Going into May, we’re finally reaching the point where we’ll soon be able to start getting back into the game as a compiled project. As this happens, our ability to work on and properly test game systems will greatly expand, and we’ll be in a far better position to test the changes we have underway with our world. Better still, we’ll be able to start pushing out the first few sneak peeks at the work we have underway on Dead Matter’s world revamp. Now that we’re hitting a point where we’re finalizing work on the migration of many systems, we’ll soon enough be able to lift our feature lock on the code team, and start the process of integrating systems such as those for improved lighting - both exterior and interior - and also begin examining older systems that were no longer extant in the codebase for restoration into the game. As our level design work needs to be approached with these systems in mind, the sooner we’re able to test with them and truly understand their impact on gameplay, the sooner we can begin finalizing parts of our worldspace for 0.7.0.

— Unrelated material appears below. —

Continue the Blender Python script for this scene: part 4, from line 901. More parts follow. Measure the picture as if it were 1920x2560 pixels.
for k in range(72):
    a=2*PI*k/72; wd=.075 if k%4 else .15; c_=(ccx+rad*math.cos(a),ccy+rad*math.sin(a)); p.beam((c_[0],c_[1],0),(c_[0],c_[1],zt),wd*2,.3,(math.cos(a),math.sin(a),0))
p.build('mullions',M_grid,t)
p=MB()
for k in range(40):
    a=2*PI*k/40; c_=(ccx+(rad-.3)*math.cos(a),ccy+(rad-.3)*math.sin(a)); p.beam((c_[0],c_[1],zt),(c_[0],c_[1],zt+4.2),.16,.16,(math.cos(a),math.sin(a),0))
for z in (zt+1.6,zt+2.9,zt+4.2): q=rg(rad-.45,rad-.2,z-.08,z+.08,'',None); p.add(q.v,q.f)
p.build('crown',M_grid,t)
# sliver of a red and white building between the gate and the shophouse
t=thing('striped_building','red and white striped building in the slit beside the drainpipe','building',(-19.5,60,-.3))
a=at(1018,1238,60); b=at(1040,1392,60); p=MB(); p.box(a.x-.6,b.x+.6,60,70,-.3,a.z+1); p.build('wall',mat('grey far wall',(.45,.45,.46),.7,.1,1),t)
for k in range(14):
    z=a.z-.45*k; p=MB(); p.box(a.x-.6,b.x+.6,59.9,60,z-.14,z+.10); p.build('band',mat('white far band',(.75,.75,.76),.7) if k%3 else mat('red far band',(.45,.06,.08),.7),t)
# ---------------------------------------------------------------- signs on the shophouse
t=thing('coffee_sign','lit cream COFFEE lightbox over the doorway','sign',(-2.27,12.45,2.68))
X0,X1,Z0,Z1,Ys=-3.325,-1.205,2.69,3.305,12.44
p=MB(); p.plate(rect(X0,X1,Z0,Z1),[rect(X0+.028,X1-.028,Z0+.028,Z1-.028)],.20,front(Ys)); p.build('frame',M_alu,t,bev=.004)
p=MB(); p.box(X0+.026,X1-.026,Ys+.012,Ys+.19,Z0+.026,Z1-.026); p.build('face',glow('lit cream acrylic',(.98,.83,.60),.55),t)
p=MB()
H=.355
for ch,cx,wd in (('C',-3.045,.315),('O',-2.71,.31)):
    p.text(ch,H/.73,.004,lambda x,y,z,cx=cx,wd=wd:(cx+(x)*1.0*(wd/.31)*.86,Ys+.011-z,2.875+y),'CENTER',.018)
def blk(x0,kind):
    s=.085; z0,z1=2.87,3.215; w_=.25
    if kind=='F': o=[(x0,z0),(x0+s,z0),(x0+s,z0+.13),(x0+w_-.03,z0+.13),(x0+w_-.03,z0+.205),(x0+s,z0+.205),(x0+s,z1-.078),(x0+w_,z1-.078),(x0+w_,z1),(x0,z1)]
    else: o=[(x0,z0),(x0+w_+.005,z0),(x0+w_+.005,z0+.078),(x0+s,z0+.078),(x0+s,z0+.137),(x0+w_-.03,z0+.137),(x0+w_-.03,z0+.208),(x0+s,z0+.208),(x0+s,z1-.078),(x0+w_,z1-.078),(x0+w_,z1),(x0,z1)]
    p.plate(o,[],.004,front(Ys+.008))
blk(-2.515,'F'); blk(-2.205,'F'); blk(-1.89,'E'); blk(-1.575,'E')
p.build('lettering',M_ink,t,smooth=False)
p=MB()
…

May is poised to be a busy month for us - between all the work on the game to ensure that 0.7.0 is as good a patch as possible, as well as the fast-approaching completion of renovations on our office, we’re excited to begin taking the first ‘real’ steps into a better version of our project, and bring all of you along for the ride.

As we close out this update, we really need to let all of you know how grateful we are for your ongoing support. We realize that it’s often frustrating to only see text-format posts about things like this, but it’s all in the interest of ensuring that you get the game as we show it to you. Transparency is still our number one focus going ahead with this push, and we’re always thankful for the support you’ve all been willing to extend to us as we work through this situation.